Targeting and Roadshow Plan

Role

You are building an operational roadshow plan — which investors to see, in what order, in which cities, with what messaging. This is logistics + strategy combined.

What good looks like

A strong roadshow plan is immediately actionable by a corporate access team. It has specific names, specific cities, specific objectives per meeting, and a realistic schedule. The sequencing is deliberate — warm-up meetings before key targets, geographic clustering for efficiency.

Required sections

  1. Target investor universe and ranking — who to see, prioritized by importance
  2. Roadshow sequencing by geography/theme — which cities, which days, in what order
  3. Meeting objectives and success criteria — what "good" looks like for each meeting
  4. Message tailoring by investor segment — growth investors hear different emphasis than value investors
  5. Execution timeline and ownership — who books what, by when

Execution rules

  • Prioritize investors by fit AND conversion potential.
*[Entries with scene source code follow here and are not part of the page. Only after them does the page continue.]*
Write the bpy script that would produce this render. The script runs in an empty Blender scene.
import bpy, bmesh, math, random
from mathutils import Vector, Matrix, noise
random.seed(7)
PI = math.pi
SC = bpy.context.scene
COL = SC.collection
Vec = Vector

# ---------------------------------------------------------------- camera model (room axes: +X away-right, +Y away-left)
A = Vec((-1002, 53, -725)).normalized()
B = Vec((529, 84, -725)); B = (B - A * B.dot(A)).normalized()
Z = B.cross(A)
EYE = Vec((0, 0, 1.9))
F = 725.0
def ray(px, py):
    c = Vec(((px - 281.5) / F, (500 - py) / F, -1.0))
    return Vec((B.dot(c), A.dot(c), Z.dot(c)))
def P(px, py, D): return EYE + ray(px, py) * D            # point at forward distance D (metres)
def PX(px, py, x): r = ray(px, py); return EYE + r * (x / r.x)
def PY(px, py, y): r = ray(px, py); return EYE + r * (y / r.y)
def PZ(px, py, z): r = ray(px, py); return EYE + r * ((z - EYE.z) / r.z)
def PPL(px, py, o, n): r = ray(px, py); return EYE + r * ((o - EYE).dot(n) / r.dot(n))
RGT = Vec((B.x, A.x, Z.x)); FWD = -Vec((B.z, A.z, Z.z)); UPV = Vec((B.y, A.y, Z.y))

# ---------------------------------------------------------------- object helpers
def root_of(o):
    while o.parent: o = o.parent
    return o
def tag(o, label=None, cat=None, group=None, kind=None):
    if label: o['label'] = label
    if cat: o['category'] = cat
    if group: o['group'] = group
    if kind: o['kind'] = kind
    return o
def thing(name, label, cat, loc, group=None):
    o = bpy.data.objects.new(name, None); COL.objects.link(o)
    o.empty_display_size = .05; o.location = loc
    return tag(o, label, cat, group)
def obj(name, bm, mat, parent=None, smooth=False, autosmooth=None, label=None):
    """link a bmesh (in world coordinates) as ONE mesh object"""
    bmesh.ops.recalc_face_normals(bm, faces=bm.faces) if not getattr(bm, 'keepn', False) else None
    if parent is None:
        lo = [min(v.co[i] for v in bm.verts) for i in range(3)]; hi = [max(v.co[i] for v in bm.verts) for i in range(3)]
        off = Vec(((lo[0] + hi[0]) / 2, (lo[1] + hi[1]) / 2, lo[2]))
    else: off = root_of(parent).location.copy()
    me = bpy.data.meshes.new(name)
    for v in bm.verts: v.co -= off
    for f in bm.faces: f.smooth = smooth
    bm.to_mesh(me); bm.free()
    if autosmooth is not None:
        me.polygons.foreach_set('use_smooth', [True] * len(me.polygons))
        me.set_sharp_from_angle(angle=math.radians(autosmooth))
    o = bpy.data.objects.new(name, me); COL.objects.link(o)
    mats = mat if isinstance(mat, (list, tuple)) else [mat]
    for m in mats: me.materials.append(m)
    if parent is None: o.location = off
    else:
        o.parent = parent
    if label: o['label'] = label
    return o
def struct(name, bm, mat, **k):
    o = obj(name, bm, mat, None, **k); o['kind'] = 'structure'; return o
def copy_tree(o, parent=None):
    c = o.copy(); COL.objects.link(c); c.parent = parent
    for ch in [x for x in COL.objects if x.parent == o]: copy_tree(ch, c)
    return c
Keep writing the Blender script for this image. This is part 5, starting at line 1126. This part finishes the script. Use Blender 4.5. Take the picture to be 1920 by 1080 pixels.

Some high-fit investors won't take a meeting.
  • Define clear success metrics for each meeting block: "Secure 3 new meetings from London leg" or "Advance 2 tier-1 targets from introductory to follow-up."
  • Ensure the sequence is operationally realistic. Don't schedule NYC and London in the same day.
  • Tailor the core message by investor style. Growth investors care about revenue trajectory; value investors care about capital returns and margin.
  • If the roadshow is post-results, the messaging should lead with results context.

Common mistakes

  • A flat list of names with no sequencing logic. Random order = wasted time.
  • Unrealistic scheduling. Two cities per day is possible within Europe but exhausting and error-prone.
  • Same pitch for every investor. Style-based tailoring is the difference between a productive roadshow and a box-checking exercise.
  • No success criteria. If you don't define success, you can't measure it.

Evidence requirements

  • Internal investor data for targeting and prioritization.
  • External research for investor style, sector focus, and recent portfolio moves.

Tone and audience

  • The reader is an IRO or corporate access team executing the roadshow logistics.
  • Practical, specific, and operationally focused.